• [Material provided]

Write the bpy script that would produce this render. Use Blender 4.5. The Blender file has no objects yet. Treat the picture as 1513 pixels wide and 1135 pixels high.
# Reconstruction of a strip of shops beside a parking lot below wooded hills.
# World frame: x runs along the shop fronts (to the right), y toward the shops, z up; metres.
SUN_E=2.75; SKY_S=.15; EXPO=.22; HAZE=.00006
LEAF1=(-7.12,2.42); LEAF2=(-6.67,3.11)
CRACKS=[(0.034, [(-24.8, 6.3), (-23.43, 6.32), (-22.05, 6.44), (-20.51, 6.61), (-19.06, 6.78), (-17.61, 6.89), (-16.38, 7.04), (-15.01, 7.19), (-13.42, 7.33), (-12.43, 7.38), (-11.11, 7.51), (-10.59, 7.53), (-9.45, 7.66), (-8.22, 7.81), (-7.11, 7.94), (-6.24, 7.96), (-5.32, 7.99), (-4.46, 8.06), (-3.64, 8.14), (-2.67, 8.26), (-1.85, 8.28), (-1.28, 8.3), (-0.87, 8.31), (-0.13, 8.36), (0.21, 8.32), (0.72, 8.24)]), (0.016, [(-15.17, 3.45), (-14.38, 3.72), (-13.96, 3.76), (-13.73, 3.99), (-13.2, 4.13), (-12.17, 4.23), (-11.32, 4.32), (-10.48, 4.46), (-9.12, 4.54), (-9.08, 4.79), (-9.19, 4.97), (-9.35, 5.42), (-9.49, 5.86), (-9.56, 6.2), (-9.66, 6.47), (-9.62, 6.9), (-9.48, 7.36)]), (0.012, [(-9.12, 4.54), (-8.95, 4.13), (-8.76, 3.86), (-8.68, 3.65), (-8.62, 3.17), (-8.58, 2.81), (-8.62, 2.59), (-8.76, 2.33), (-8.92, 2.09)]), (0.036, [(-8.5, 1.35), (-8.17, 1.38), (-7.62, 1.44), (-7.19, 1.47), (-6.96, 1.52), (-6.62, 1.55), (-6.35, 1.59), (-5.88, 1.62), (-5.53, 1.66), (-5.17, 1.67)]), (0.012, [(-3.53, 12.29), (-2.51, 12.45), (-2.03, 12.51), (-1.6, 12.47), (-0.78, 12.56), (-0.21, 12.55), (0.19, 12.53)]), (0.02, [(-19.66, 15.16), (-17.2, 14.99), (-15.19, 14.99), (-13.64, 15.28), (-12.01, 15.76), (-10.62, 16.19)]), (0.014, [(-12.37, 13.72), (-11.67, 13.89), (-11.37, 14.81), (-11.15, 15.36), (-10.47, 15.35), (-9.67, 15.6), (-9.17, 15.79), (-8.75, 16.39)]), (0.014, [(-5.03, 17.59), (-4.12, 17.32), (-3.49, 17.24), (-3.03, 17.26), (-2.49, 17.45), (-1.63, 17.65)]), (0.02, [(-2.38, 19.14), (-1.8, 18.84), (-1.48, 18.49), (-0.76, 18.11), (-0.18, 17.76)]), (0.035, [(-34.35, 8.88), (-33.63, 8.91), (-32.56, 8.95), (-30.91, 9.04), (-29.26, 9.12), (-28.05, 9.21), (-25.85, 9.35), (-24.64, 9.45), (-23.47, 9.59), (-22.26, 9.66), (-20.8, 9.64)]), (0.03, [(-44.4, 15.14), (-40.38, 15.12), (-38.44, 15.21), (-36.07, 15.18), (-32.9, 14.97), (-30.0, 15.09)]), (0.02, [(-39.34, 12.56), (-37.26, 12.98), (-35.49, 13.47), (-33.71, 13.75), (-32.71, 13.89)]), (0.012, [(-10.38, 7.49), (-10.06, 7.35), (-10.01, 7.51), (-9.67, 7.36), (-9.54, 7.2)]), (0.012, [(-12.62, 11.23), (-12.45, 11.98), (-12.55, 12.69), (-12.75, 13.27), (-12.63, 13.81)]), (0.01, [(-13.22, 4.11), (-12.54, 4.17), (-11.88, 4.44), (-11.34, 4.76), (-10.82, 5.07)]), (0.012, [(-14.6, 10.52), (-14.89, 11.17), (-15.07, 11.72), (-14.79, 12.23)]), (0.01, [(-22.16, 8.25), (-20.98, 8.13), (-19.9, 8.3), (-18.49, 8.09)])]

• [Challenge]
Extract the data exactly as given.

• [Expected answer]
Write the bpy script that would produce this render. Use Blender 4.5. The Blender file has no objects yet. Treat the picture as 1513 pixels wide and 1135 pixels high.
# Reconstruction of a strip of shops beside a parking lot below wooded hills.
# World frame: x runs along the shop fronts (to the right), y toward the shops, z up; metres.
SUN_E=2.75; SKY_S=.15; EXPO=.22; HAZE=.00006
LEAF1=(-7.12,2.42); LEAF2=(-6.67,3.11)
CRACKS=[(0.034, [(-24.8, 6.3), (-23.43, 6.32), (-22.05, 6.44), (-20.51, 6.61), (-19.06, 6.78), (-17.61, 6.89), (-16.38, 7.04), (-15.01, 7.19), (-13.42, 7.33), (-12.43, 7.38), (-11.11, 7.51), (-10.59, 7.53), (-9.45, 7.66), (-8.22, 7.81), (-7.11, 7.94), (-6.24, 7.96), (-5.32, 7.99), (-4.46, 8.06), (-3.64, 8.14), (-2.67, 8.26), (-1.85, 8.28), (-1.28, 8.3), (-0.87, 8.31), (-0.13, 8.36), (0.21, 8.32), (0.72, 8.24)]), (0.016, [(-15.17, 3.45), (-14.38, 3.72), (-13.96, 3.76), (-13.73, 3.99), (-13.2, 4.13), (-12.17, 4.23), (-11.32, 4.32), (-10.48, 4.46), (-9.12, 4.54), (-9.08, 4.79), (-9.19, 4.97), (-9.35, 5.42), (-9.49, 5.86), (-9.56, 6.2), (-9.66, 6.47), (-9.62, 6.9), (-9.48, 7.36)]), (0.012, [(-9.12, 4.54), (-8.95, 4.13), (-8.76, 3.86), (-8.68, 3.65), (-8.62, 3.17), (-8.58, 2.81), (-8.62, 2.59), (-8.76, 2.33), (-8.92, 2.09)]), (0.036, [(-8.5, 1.35), (-8.17, 1.38), (-7.62, 1.44), (-7.19, 1.47), (-6.96, 1.52), (-6.62, 1.55), (-6.35, 1.59), (-5.88, 1.62), (-5.53, 1.66), (-5.17, 1.67)]), (0.012, [(-3.53, 12.29), (-2.51, 12.45), (-2.03, 12.51), (-1.6, 12.47), (-0.78, 12.56), (-0.21, 12.55), (0.19, 12.53)]), (0.02, [(-19.66, 15.16), (-17.2, 14.99), (-15.19, 14.99), (-13.64, 15.28), (-12.01, 15.76), (-10.62, 16.19)]), (0.014, [(-12.37, 13.72), (-11.67, 13.89), (-11.37, 14.81), (-11.15, 15.36), (-10.47, 15.35), (-9.67, 15.6), (-9.17, 15.79), (-8.75, 16.39)]), (0.014, [(-5.03, 17.59), (-4.12, 17.32), (-3.49, 17.24), (-3.03, 17.26), (-2.49, 17.45), (-1.63, 17.65)]), (0.02, [(-2.38, 19.14), (-1.8, 18.84), (-1.48, 18.49), (-0.76, 18.11), (-0.18, 17.76)]), (0.035, [(-34.35, 8.88), (-33.63, 8.91), (-32.56, 8.95), (-30.91, 9.04), (-29.26, 9.12), (-28.05, 9.21), (-25.85, 9.35), (-24.64, 9.45), (-23.47, 9.59), (-22.26, 9.66), (-20.8, 9.64)]), (0.03, [(-44.4, 15.14), (-40.38, 15.12), (-38.44, 15.21), (-36.07, 15.18), (-32.9, 14.97), (-30.0, 15.09)]), (0.02, [(-39.34, 12.56), (-37.26, 12.98), (-35.49, 13.47), (-33.71, 13.75), (-32.71, 13.89)]), (0.012, [(-10.38, 7.49), (-10.06, 7.35), (-10.01, 7.51), (-9.67, 7.36), (-9.54, 7.2)]), (0.012, [(-12.62, 11.23), (-12.45, 11.98), (-12.55, 12.69), (-12.75, 13.27), (-12.63, 13.81)]), (0.01, [(-13.22, 4.11), (-12.54, 4.17), (-11.88, 4.44), (-11.34, 4.76), (-10.82, 5.07)]), (0.012, [(-14.6, 10.52), (-14.89, 11.17), (-15.07, 11.72), (-14.79, 12.23)]), (0.01, [(-22.16, 8.25), (-20.98, 8.13), (-19.9, 8.3), (-18.49, 8.09)])]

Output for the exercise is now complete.